The simple truth is that I could take up days writing out all the interpretations and versions of WoT I'd be willing and excited to play. TL;DR -- everything. It's just all of it. The nature of the material makes it pretty easy to spin out any version of the world you want and borrow as much or as little of the books' events as you like. The possibilities are endless, and really I don't think you can go wrong -- there's an interesting story to tell no matter how you approach this stuff.
-
@gryphter said in Wheel of Time:
The simple truth is that I could take up days writing out all the interpretations and versions of WoT I'd be willing and excited to play. TL;DR -- everything. It's just all of it. The nature of the material makes it pretty easy to spin out any version of the world you want and borrow as much or as little of the books' events as you like. The possibilities are endless, and really I don't think you can go wrong -- there's an interesting story to tell no matter how you approach this stuff.
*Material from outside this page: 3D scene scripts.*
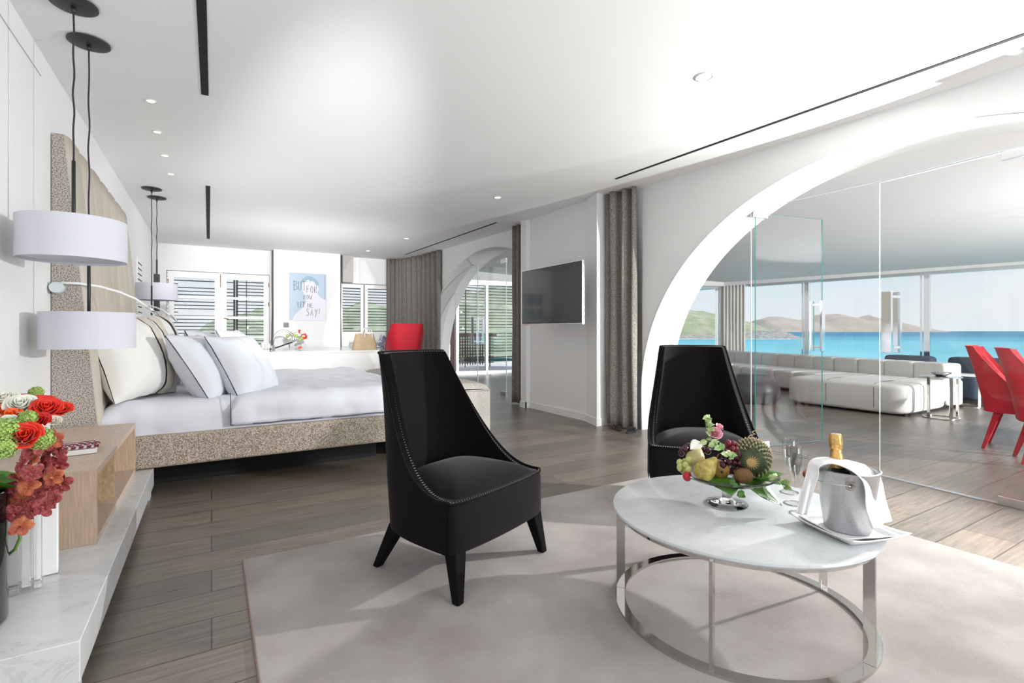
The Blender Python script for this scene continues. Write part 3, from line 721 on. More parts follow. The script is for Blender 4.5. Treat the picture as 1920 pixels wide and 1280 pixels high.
# ------------------------------------------------------------------ bench, box, bed
t = thing('marble_bench', 'long low grey-veined marble bench along the left wall beside the bed', 'bench', (-.86, 2.0, 0))
MB().box((0, 0, .075), (.515, 2.30, .203)).build('top', 'benchmarble', t, bevel=.003)
MB().box((0, .03, 0), (.50, .11, .075)).build('leg', 'benchmarble', t); MB().box((0, 2.19, 0), (.50, 2.29, .075)).build('leg', 'benchmarble', t)

t = thing('oak_box', 'open-fronted pale oak bedside box standing on the marble bench', 'bedside box', (-.868, 2.87, .2035))
D_ = .43; Ln = 1.32; Hh = .33
MB().box((0, 0, 0), (D_, .028, Hh)).build('side_panel', 'oak', t, bevel=.001); MB().box((0, Ln-.028, 0), (D_, Ln, Hh)).build('side_panel', 'oak', t, bevel=.001)
MB().box((0, .028, Hh-.028), (D_, Ln-.028, Hh)).box((0, 0, Hh), (D_, Ln, Hh+.001)).build('top', 'oaktop', t)
MB().box((0, .028, 0), (D_, Ln-.028, .028)).build('bottom', 'oaktop', t)
MB().box((.17, .028, .028), (.182, Ln-.028, Hh-.028)).build('back_panel', 'oakin', t)
MB().box((.182, .62, .028), (D_-.02, .632, Hh-.028)).build('divider', 'oakin', t)

# card tray with printed ornament on the box
t = thing('card_tray', 'white card with maroon scroll print lying on the oak box', 'card', (-.60, 3.35, .537), R(8))
MB().box((-.13, -.12, 0), (.09, .12, .022)).build('body', 'card', t, bevel=.002)
mb = MB()
for i in range(7):
    cx = -.10+.03*i
    mb.tube([(cx+.02*math.cos(a)*(1-a/9), .03+.045*math.sin(a)*(1-a/9), .0235) for a in [j*.5 for j in range(14)]], .0035, 5)
    mb.tube([(cx, -.05+.03*math.sin(j*.9), .0235) if j % 2 else (cx+.014, -.05+.03*math.sin(j*.9), .0235) for j in range(7)], .0035, 5)
mb.tube([(-.12, -.1, .0235), (.08, -.1, .0235), (.08, .11, .0235), (-.12, .11, .0235)], .002, 4, closed=True)
mb.build('scroll_print', 'maroon', t)

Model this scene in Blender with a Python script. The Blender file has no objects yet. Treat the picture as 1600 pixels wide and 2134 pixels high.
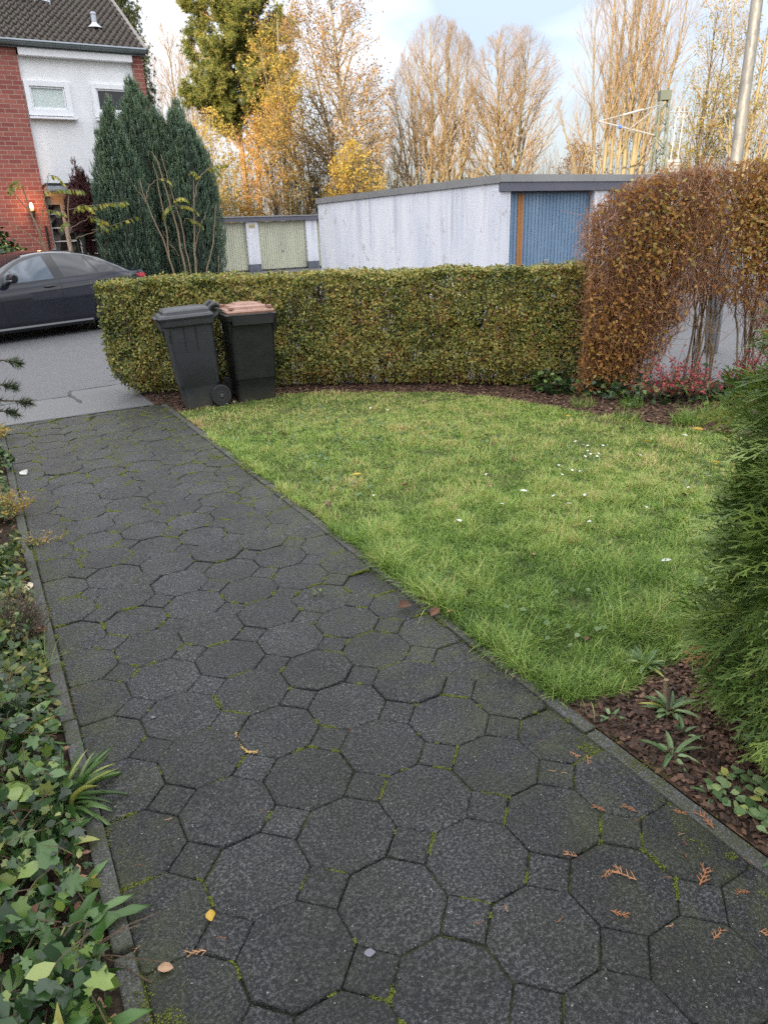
import bpy, bmesh, math, random
import numpy as np
from math import radians as RAD, sin, cos, pi
from mathutils import Vector, Matrix

SC = bpy.context.scene
COL = SC.collection

# ------------------------------------------------------------------ camera, sky, sun, exposure
# world axes: X across the garden path, Y along it towards the road, Z up, metres
CAM_H = 1.58
_p, _r = RAD(21.7), RAD(2.2)
_R0 = np.array([1, 0, 0.]); _U0 = np.array([0, sin(_p), cos(_p)]); _F = np.array([0, cos(_p), -sin(_p)])
_R = cos(_r) * _R0 - sin(_r) * _U0
_U = sin(_r) * _R0 + cos(_r) * _U0
_a = np.array([0.878, 0.479]); _a /= np.linalg.norm(_a)
_M = np.array([[_a[0], _a[1], 0], [-_a[1], _a[0], 0], [0, 0, 1]])
_R, _U, _F = _M @ _R, _M @ _U, _M @ _F
cam_data = bpy.data.cameras.new("camera")
cam_data.sensor_fit = 'HORIZONTAL'; cam_data.sensor_width = 36.0
cam_data.lens = 36.0 * 1480.0 / 1600.0
cam_data.clip_start = 0.05; cam_data.clip_end = 2000
cam = bpy.data.objects.new("camera", cam_data); COL.objects.link(cam)
cam.matrix_world = Matrix(((_R[0], _U[0], -_F[0], 0), (_R[1], _U[1], -_F[1], 0), (_R[2], _U[2], -_F[2], CAM_H), (0, 0, 0, 1)))
SC.camera = cam

SUN_AZ = RAD(-132); SUN_EL = RAD(12.5)      # azimuth clockwise from +Y: low in the west, left of and behind the camera
sun_dir = Vector((sin(SUN_AZ) * cos(SUN_EL), cos(SUN_AZ) * cos(SUN_EL), sin(SUN_EL)))
sl = bpy.data.lights.new("sun", 'SUN'); sl.energy = 5.0; sl.angle = RAD(0.5); sl.color = (1.0, 0.79, 0.52)
so = bpy.data.objects.new("sun", sl); COL.objects.link(so)
so.rotation_euler = sun_dir.to_track_quat('Z', 'Y').to_euler(); so.location = (-60, -20, 40)

W = bpy.data.worlds.new("World"); SC.world = W; W.use_nodes = True
wt = W.node_tree; wn = wt.nodes; wl = wt.links
wn.clear()
out = wn.new('ShaderNodeOutputWorld'); bg = wn.new('ShaderNodeBackground'); bg.inputs['Strength'].default_value = 0.1
sky = wn.new('ShaderNodeTexSky'); sky.sky_type = 'NISHITA'; sky.sun_disc = False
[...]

The thing is, (generic) you don't need to do any of those things. You're not writing a book - you're not even writing a story. You're creating a game based on the story in some books, so your job is to figure out which of the elements within that story you find more useful from a playability point of view, and thus what you want to prioritize.
Is it the fight of Light versus the Shadow? Well, obviously picking a point right past Tarmon Gai'don won't work.
Do you really love unstable male channelers? Then you don't want to have Saidin cleansed whether they are PC playable or not.
It's always going to be a tradeoff, but you (again, the general 'you') just need to know what your goal is. Everything will be derived from that - the geographical focus, the major factions involved, their power levels and overall balance or lack thereof, and definitely the timeline as well.
That's the fun part though, since it can easily make two different WoT games completely different from each other based on those choices.
Just keep in mind how they are implemented is more critical than what the choices are.